TASK STATEMENT:
Begin at the first line and end at the line containing "from mathutils import Vector, Matrix". Extract exactly those lines.

DATA LINES:
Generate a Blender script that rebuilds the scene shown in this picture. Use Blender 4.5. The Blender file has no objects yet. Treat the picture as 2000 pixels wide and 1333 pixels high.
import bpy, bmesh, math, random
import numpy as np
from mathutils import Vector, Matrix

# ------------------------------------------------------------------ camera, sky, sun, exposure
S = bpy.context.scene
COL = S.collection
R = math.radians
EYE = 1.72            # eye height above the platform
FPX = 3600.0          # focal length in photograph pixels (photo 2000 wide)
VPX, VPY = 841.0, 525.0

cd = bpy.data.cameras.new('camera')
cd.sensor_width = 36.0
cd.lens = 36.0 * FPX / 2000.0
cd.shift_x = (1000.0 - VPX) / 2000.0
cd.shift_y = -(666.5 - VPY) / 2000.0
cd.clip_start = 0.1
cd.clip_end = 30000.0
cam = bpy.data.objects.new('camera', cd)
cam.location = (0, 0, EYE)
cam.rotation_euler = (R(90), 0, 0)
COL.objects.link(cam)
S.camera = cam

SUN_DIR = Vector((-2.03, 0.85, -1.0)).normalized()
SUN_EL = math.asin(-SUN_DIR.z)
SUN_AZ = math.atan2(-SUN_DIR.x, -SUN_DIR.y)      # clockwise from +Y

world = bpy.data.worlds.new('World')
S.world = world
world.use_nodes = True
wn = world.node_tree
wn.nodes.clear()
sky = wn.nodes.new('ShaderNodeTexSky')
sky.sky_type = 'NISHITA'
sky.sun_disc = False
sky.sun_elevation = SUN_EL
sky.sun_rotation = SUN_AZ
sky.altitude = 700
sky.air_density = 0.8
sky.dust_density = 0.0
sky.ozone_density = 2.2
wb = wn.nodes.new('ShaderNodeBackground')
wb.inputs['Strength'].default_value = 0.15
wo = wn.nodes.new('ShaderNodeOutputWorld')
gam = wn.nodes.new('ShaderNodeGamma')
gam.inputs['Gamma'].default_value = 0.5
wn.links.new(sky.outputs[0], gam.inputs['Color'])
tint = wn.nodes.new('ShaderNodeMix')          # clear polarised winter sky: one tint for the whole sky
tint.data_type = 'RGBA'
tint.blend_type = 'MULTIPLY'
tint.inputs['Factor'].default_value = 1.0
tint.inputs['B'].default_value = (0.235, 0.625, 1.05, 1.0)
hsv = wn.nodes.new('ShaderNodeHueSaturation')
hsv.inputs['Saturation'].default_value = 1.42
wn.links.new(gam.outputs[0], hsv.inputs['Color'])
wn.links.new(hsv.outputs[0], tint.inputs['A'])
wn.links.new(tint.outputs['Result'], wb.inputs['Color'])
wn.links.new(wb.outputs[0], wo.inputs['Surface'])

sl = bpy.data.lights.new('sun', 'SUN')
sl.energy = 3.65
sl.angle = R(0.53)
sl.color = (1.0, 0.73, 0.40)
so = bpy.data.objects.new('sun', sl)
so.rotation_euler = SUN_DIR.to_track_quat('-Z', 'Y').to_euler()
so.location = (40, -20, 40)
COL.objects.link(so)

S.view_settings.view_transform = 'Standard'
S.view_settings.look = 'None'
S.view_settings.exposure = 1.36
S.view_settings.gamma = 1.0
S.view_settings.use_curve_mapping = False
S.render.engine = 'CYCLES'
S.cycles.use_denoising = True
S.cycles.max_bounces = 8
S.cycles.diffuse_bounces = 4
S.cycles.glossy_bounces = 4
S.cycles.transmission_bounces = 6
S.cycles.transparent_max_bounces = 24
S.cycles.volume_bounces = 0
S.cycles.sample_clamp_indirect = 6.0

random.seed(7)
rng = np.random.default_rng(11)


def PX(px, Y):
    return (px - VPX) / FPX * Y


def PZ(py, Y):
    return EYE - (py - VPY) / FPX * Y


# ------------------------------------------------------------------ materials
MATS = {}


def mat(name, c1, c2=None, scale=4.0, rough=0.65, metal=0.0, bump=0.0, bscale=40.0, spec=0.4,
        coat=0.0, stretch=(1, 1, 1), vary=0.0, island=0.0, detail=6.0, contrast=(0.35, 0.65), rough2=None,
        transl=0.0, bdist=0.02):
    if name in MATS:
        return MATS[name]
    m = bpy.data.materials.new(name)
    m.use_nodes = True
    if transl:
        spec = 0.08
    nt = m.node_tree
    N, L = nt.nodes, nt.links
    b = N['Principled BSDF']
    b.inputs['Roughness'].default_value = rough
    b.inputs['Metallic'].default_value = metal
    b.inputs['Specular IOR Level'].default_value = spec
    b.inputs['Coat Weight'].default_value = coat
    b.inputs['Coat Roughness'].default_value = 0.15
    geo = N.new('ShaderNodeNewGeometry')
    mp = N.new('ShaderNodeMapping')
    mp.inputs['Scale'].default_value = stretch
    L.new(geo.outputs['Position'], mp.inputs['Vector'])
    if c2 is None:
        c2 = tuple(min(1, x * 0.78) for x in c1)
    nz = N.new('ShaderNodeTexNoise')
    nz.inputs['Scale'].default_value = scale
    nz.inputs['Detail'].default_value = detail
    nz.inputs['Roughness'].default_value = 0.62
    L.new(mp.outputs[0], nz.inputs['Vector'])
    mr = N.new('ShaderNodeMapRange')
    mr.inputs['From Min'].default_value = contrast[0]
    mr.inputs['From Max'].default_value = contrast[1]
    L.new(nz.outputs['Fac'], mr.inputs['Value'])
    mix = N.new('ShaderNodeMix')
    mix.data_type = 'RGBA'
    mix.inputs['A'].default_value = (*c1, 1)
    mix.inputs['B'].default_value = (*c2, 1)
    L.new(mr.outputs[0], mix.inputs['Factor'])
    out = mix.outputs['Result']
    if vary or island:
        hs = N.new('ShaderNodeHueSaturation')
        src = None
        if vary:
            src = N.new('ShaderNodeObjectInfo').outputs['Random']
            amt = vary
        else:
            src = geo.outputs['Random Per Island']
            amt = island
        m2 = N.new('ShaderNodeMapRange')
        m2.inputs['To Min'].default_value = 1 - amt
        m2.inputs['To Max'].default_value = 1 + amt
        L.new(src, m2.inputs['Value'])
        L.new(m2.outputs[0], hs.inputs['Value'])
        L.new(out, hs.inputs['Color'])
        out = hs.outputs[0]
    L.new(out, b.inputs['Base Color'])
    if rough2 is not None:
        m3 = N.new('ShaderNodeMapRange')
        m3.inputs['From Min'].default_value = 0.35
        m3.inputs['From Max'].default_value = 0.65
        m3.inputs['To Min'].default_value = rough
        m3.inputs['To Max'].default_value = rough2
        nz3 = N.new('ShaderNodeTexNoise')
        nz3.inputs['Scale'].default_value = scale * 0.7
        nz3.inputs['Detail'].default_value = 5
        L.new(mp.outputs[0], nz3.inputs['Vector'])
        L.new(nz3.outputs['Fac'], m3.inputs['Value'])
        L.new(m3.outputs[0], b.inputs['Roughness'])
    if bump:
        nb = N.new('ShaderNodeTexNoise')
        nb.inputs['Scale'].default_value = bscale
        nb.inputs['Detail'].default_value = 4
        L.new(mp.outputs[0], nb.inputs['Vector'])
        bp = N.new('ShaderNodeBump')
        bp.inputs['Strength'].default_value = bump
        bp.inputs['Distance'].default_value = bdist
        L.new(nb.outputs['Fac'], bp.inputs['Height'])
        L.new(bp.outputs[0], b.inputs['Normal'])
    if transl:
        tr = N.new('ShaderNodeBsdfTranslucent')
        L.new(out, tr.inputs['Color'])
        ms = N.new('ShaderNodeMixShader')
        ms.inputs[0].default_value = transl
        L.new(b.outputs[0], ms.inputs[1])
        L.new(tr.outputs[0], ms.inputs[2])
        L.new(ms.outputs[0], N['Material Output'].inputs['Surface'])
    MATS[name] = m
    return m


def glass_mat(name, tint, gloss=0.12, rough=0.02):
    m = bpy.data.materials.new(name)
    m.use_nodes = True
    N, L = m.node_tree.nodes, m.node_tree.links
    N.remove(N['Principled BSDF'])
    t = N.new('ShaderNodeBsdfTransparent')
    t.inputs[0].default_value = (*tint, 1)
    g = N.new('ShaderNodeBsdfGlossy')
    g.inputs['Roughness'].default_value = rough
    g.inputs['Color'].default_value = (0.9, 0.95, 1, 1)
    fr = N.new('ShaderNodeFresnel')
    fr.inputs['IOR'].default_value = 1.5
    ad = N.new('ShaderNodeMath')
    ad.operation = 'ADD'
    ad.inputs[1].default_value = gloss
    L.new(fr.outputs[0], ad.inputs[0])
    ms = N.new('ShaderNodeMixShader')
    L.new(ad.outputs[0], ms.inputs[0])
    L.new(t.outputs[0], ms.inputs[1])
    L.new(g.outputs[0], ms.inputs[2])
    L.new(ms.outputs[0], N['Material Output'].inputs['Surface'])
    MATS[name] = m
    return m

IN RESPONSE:
Generate a Blender script that rebuilds the scene shown in this picture. Use Blender 4.5. The Blender file has no objects yet. Treat the picture as 2000 pixels wide and 1333 pixels high.
import bpy, bmesh, math, random
import numpy as np
from mathutils import Vector, Matrix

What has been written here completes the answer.